> [GIVEN DATA]:
--------------------

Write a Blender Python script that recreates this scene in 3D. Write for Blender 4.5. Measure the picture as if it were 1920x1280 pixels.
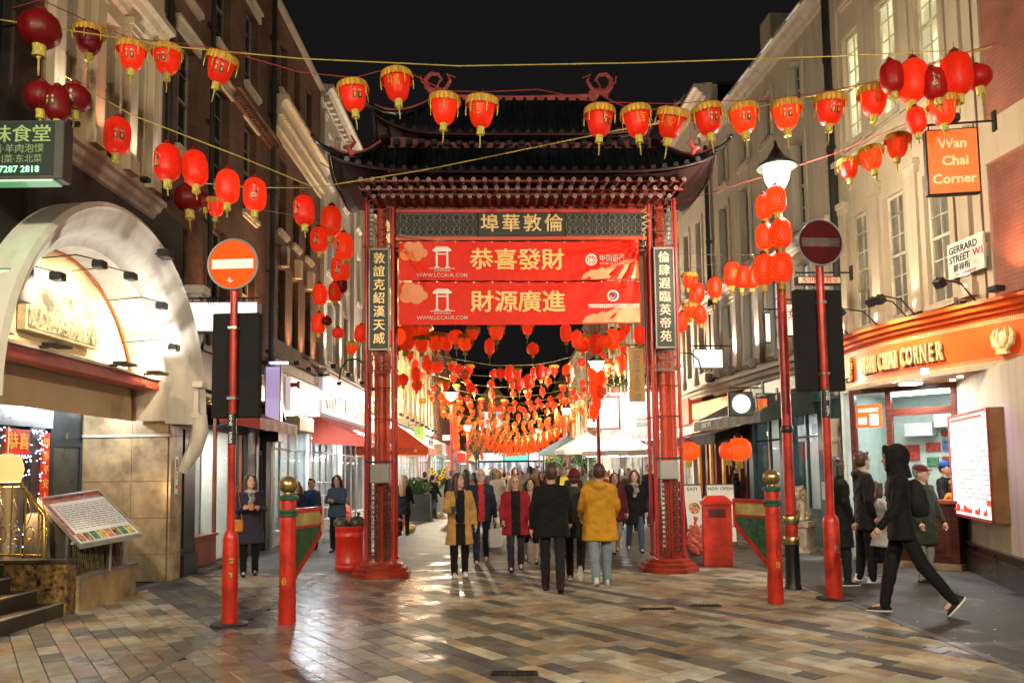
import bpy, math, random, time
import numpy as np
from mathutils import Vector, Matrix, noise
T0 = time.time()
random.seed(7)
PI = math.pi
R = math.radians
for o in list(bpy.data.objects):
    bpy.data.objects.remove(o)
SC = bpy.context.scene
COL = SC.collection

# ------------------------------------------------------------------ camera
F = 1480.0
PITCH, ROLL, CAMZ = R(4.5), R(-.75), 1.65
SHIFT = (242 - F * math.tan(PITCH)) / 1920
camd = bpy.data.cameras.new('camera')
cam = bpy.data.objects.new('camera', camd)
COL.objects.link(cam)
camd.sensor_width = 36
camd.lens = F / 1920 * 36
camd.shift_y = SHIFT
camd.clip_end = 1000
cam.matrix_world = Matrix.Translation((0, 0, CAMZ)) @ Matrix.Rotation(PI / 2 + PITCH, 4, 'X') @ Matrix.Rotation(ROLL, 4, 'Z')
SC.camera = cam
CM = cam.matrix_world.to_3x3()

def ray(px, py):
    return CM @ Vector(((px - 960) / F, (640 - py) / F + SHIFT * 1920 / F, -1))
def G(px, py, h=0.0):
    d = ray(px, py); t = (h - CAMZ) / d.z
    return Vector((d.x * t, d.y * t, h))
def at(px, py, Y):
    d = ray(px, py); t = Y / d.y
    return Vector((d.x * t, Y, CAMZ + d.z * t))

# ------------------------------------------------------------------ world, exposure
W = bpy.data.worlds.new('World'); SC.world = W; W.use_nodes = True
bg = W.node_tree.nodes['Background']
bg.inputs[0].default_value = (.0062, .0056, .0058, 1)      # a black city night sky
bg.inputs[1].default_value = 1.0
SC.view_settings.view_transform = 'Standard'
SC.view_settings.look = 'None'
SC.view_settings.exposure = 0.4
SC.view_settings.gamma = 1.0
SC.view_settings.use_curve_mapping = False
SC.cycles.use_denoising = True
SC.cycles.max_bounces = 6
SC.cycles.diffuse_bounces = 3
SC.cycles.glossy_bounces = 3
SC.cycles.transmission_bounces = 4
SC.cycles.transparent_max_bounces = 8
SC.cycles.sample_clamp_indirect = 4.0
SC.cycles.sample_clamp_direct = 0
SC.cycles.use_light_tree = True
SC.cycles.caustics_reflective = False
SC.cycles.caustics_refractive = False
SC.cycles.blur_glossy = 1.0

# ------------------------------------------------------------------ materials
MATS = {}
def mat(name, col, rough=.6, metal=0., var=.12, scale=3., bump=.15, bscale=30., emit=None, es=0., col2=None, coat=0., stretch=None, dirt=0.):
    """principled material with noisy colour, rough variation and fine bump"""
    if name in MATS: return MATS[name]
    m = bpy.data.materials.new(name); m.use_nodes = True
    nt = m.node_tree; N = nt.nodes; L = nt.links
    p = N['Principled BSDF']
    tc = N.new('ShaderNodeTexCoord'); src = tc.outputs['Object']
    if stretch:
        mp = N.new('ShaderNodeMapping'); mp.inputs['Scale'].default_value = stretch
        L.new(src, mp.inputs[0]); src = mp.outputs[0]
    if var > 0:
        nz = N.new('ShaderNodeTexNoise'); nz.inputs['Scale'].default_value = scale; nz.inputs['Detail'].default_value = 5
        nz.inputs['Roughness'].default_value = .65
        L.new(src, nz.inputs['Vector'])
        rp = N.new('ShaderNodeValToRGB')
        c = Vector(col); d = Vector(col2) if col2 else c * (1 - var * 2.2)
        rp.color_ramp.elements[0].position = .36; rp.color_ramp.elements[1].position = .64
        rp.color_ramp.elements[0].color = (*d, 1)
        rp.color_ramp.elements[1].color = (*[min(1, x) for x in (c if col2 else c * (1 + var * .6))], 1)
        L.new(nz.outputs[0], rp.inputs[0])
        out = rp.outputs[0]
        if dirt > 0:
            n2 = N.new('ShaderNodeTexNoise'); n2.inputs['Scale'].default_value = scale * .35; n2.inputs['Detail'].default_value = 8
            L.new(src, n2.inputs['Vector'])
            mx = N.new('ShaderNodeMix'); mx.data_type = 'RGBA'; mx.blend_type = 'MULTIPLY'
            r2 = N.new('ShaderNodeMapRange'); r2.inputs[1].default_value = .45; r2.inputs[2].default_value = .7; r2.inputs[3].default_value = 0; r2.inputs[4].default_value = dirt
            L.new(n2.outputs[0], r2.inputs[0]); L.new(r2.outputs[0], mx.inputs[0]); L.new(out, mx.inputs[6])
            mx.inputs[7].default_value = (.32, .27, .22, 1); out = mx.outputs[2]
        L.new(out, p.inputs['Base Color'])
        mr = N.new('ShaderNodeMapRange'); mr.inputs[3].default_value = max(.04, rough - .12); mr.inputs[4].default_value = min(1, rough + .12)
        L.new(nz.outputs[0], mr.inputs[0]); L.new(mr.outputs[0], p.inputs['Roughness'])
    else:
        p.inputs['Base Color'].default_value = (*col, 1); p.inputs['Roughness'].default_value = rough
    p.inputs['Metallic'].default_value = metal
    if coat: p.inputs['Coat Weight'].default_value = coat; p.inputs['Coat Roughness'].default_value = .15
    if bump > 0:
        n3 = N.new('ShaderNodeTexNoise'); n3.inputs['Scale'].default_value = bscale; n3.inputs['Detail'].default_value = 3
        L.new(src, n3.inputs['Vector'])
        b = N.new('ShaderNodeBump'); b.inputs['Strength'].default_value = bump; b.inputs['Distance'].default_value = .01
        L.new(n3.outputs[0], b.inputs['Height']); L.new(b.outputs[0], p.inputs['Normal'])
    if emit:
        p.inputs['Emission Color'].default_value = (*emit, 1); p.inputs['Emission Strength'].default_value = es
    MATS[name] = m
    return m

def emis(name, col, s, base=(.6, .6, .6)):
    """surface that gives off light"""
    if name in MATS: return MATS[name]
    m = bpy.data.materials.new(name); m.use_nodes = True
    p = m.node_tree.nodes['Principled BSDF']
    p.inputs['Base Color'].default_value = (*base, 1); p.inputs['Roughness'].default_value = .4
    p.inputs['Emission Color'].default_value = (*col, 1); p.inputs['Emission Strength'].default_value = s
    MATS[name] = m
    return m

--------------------

Repeat the lines above exactly, and keep every picture out.

> [COMPLETE OUTPUT]:
Write a Blender Python script that recreates this scene in 3D. Write for Blender 4.5. Measure the picture as if it were 1920x1280 pixels.
import bpy, math, random, time
import numpy as np
from mathutils import Vector, Matrix, noise
T0 = time.time()
random.seed(7)
PI = math.pi
R = math.radians
for o in list(bpy.data.objects):
    bpy.data.objects.remove(o)
SC = bpy.context.scene
COL = SC.collection

# ------------------------------------------------------------------ camera
F = 1480.0
PITCH, ROLL, CAMZ = R(4.5), R(-.75), 1.65
SHIFT = (242 - F * math.tan(PITCH)) / 1920
camd = bpy.data.cameras.new('camera')
cam = bpy.data.objects.new('camera', camd)
COL.objects.link(cam)
camd.sensor_width = 36
camd.lens = F / 1920 * 36
camd.shift_y = SHIFT
camd.clip_end = 1000
cam.matrix_world = Matrix.Translation((0, 0, CAMZ)) @ Matrix.Rotation(PI / 2 + PITCH, 4, 'X') @ Matrix.Rotation(ROLL, 4, 'Z')
SC.camera = cam
CM = cam.matrix_world.to_3x3()

def ray(px, py):
    return CM @ Vector(((px - 960) / F, (640 - py) / F + SHIFT * 1920 / F, -1))
def G(px, py, h=0.0):
    d = ray(px, py); t = (h - CAMZ) / d.z
    return Vector((d.x * t, d.y * t, h))
def at(px, py, Y):
    d = ray(px, py); t = Y / d.y
    return Vector((d.x * t, Y, CAMZ + d.z * t))

# ------------------------------------------------------------------ world, exposure
W = bpy.data.worlds.new('World'); SC.world = W; W.use_nodes = True
bg = W.node_tree.nodes['Background']
bg.inputs[0].default_value = (.0062, .0056, .0058, 1)      # a black city night sky
bg.inputs[1].default_value = 1.0
SC.view_settings.view_transform = 'Standard'
SC.view_settings.look = 'None'
SC.view_settings.exposure = 0.4
SC.view_settings.gamma = 1.0
SC.view_settings.use_curve_mapping = False
SC.cycles.use_denoising = True
SC.cycles.max_bounces = 6
SC.cycles.diffuse_bounces = 3
SC.cycles.glossy_bounces = 3
SC.cycles.transmission_bounces = 4
SC.cycles.transparent_max_bounces = 8
SC.cycles.sample_clamp_indirect = 4.0
SC.cycles.sample_clamp_direct = 0
SC.cycles.use_light_tree = True
SC.cycles.caustics_reflective = False
SC.cycles.caustics_refractive = False
SC.cycles.blur_glossy = 1.0

# ------------------------------------------------------------------ materials
MATS = {}
def mat(name, col, rough=.6, metal=0., var=.12, scale=3., bump=.15, bscale=30., emit=None, es=0., col2=None, coat=0., stretch=None, dirt=0.):
    """principled material with noisy colour, rough variation and fine bump"""
    if name in MATS: return MATS[name]
    m = bpy.data.materials.new(name); m.use_nodes = True
    nt = m.node_tree; N = nt.nodes; L = nt.links
    p = N['Principled BSDF']
    tc = N.new('ShaderNodeTexCoord'); src = tc.outputs['Object']
    if stretch:
        mp = N.new('ShaderNodeMapping'); mp.inputs['Scale'].default_value = stretch
        L.new(src, mp.inputs[0]); src = mp.outputs[0]
    if var > 0:
        nz = N.new('ShaderNodeTexNoise'); nz.inputs['Scale'].default_value = scale; nz.inputs['Detail'].default_value = 5
        nz.inputs['Roughness'].default_value = .65
        L.new(src, nz.inputs['Vector'])
        rp = N.new('ShaderNodeValToRGB')
        c = Vector(col); d = Vector(col2) if col2 else c * (1 - var * 2.2)
        rp.color_ramp.elements[0].position = .36; rp.color_ramp.elements[1].position = .64
        rp.color_ramp.elements[0].color = (*d, 1)
        rp.color_ramp.elements[1].color = (*[min(1, x) for x in (c if col2 else c * (1 + var * .6))], 1)
        L.new(nz.outputs[0], rp.inputs[0])
        out = rp.outputs[0]
        if dirt > 0:
            n2 = N.new('ShaderNodeTexNoise'); n2.inputs['Scale'].default_value = scale * .35; n2.inputs['Detail'].default_value = 8
            L.new(src, n2.inputs['Vector'])
            mx = N.new('ShaderNodeMix'); mx.data_type = 'RGBA'; mx.blend_type = 'MULTIPLY'
            r2 = N.new('ShaderNodeMapRange'); r2.inputs[1].default_value = .45; r2.inputs[2].default_value = .7; r2.inputs[3].default_value = 0; r2.inputs[4].default_value = dirt
            L.new(n2.outputs[0], r2.inputs[0]); L.new(r2.outputs[0], mx.inputs[0]); L.new(out, mx.inputs[6])
            mx.inputs[7].default_value = (.32, .27, .22, 1); out = mx.outputs[2]
        L.new(out, p.inputs['Base Color'])
        mr = N.new('ShaderNodeMapRange'); mr.inputs[3].default_value = max(.04, rough - .12); mr.inputs[4].default_value = min(1, rough + .12)
        L.new(nz.outputs[0], mr.inputs[0]); L.new(mr.outputs[0], p.inputs['Roughness'])
    else:
        p.inputs['Base Color'].default_value = (*col, 1); p.inputs['Roughness'].default_value = rough
    p.inputs['Metallic'].default_value = metal
    if coat: p.inputs['Coat Weight'].default_value = coat; p.inputs['Coat Roughness'].default_value = .15
    if bump > 0:
        n3 = N.new('ShaderNodeTexNoise'); n3.inputs['Scale'].default_value = bscale; n3.inputs['Detail'].default_value = 3
        L.new(src, n3.inputs['Vector'])
        b = N.new('ShaderNodeBump'); b.inputs['Strength'].default_value = bump; b.inputs['Distance'].default_value = .01
        L.new(n3.outputs[0], b.inputs['Height']); L.new(b.outputs[0], p.inputs['Normal'])
    if emit:
        p.inputs['Emission Color'].default_value = (*emit, 1); p.inputs['Emission Strength'].default_value = es
    MATS[name] = m
    return m

def emis(name, col, s, base=(.6, .6, .6)):
    """surface that gives off light"""
    if name in MATS: return MATS[name]
    m = bpy.data.materials.new(name); m.use_nodes = True
    p = m.node_tree.nodes['Principled BSDF']
    p.inputs['Base Color'].default_value = (*base, 1); p.inputs['Roughness'].default_value = .4
    p.inputs['Emission Color'].default_value = (*col, 1); p.inputs['Emission Strength'].default_value = s
    MATS[name] = m
    return m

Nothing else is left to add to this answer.